Hacker News new | ask | show | jobs
by rdl 2467 days ago
I haven’t set this up in a while but I think you can set up a “fake” cert on the origin to Cloudflare portion and then also pin that cert into Cloudflare, so you get protection against MITM on top of protection from scanning (and from accidentally serving directly from your host). They should probably support “secret name” http headers instead of the normal host, too. So e.g. your site is set to serve for fjeiiejdndjs.dhdjdj.com and publishes via Cloudflare as www.riskysite.com

Cloudflare also has (had? I haven’t kept up) some special accelerated serving products which would de facto protect from this. Doesn’t help if you just have https vs a full vps though.

It would be awesome to have some standardized containers/ami/etc which were set up for “concealed hosting” via cf, ipfs, tor, etc.

2 comments

My understanding is this shouldn't be necessary.
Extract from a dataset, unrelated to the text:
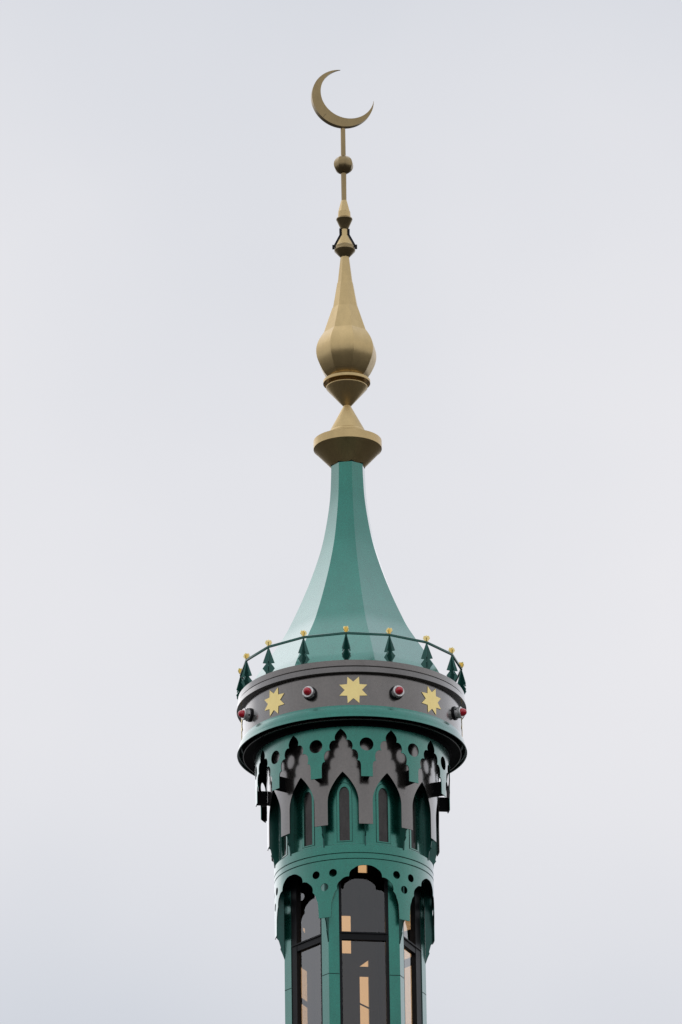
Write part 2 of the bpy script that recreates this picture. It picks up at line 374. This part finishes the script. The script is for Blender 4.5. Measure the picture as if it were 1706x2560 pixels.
# --- hexagonal glazed shaft
zH = Zf(2350); RC = Rm(178, zH); AP = RC*cos(pi/6); HWF = RC*.5; u5 = RC/178
HW = 62*u5
zTop = zt(2030, AP); zWT = zt(2048, AP)
zWB = 21.0; zShaftB = 3.0
for k in range(6):
    th = D(PH+60*k)
    fo = [(-HWF, zWB-.45), (HWF, zWB-.45), (HWF, zTop), (-HWF, zTop)]
    op = [(-HW, zWB), (HW, zWB), (HW, zWT), (-HW, zWT)]
    sheets_obj('shaft_wall', GREEN, mina, [(fo, [op], .05, plane(AP, th), .6)])
    # window: black frame, transom, panes
    f1 = 7.0*u5
    fo2 = [(-HW, zWB), (HW, zWB), (HW, zWT), (-HW, zWT)]
    fl_, fr_ = f1, f1
    if k == 5: fl_ = 21*u5                         # the outer stiles of the two side windows are wide
    if k == 1: fr_ = 36*u5
    fi2 = [(-HW+fl_, zWB+f1), (HW-fr_, zWB+f1), (HW-fr_, zWT-f1), (-HW+fl_, zWT-f1)]
    w = sheets_obj('window', BLACK, mina, [(fo2, [fi2], .065, plane(AP-.008, th), .6)])
    bm = bmesh.new(); zt0 = zt(2349, AP); zt1 = zt(2333, AP)
    sheet(bm, [(-HW+f1, zt0), (HW-f1, zt0), (HW-f1, zt1), (-HW+f1, zt1)], [], .058, plane(AP-.012, th), .6)
    sheet(bm, [(-HW+f1*.3, zt1-.004), (HW-f1*.3, zt1-.004), (HW-f1*.3, zt1+.014), (-HW+f1*.3, zt1+.014)], [], .03, plane(AP+.004, th), .6)
    link('transom', tomesh('transom', bm), GREEN if False else BLACK, w)
    bm = bmesh.new()
    for z0, z1 in ((zWB+f1, zt0), (zt1, zWT-f1)):
        g = plane(AP-.046, th)
        bm.faces.new([bm.verts.new(g(a, b, 0)) for a, b in ((-HW+f1, z0), (HW-f1, z0), (HW-f1, z1), (-HW+f1, z1))])
    link('window_pane', tomesh('window_pane', bm), GLASS, w)
    # joint lines of the cladding
    zz = zt(2431.5, AP*1.1)
    for sg in (-1, 1):
        a, b = sorted((sg*(HW+.004), sg*HWF))
        if cos(th) > -.3: sheets_obj('cladding_joint', GASK, mina, [([(a, zz-.004), (b, zz-.004), (b, zz+.004), (a, zz+.004)], [], .004, plane(AP+.001, th), .6)])
# fins under the lower pendants
for k in range(6):
    th = D(PH-30+60*k)
    zl = zt(2289, R4); s = k4
    fp = [(RC+.0005, zB-.1), (R4-.011, zB-.1), (R4-.011, zl-.002), (191*s, zt(2299, 191*s)), (186*s, zt(2318, 186*s)), (187.5*s, zt(2321, 187*s)), (182*s, zt(2335, 182*s)), (RC+.0005, zt(2350, RC))]
    sheets_obj('fin', DGREEN, mina, [(fp, [], .014, radial(th, .007), .5)])  # shade of the recess is put into the fin colour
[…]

If you only start using your SSL cert after your origin is protected behind Cloudflare, and don't serve traffic to anything except Cloudflare's CDN IP ranges, your real IP can't be discovered through Shodan, Censys, or any other technique.

And even if you don't lock it down to their CDN, it may still never be discovered if your origin only serves the relevant content when a specific host header and SNI are passed (rather than served by default regardless of host header or SNI), which Censys/Shodan may never try. Someone could still scan a huge chunk of the Internet to try to look specifically for your origin, though. Anyone using Cloudflare or a similar CDN should always spend the minute or so it requires to restrict inbound 80/443 to only Cloudflare's published IPs at https://www.cloudflare.com/ips/

I'm talking about the specific case where www.mosthated.com is sufficiently hated that people will scan the entire Internet looking for it. At some point, you'd use other intelligence to develop info on which VPS providers someone prefers for their hidden middle nodes, too. Knocking a few random VPS providers offline and then observing if the site goes down might be sufficient.

IP acl is best practice but the absolute cheapest web hosting options don't make this trivial or even possible. Plus, you could conceivably scan close to the hosting provider candidate by jacking a CF more-specific.

Are you talking about adding mTLS between cloudflare and the origin?

If the origin doesn’t check CloudFlare’s TLS cert, an invalid cert wouldn’t block a scanner like this.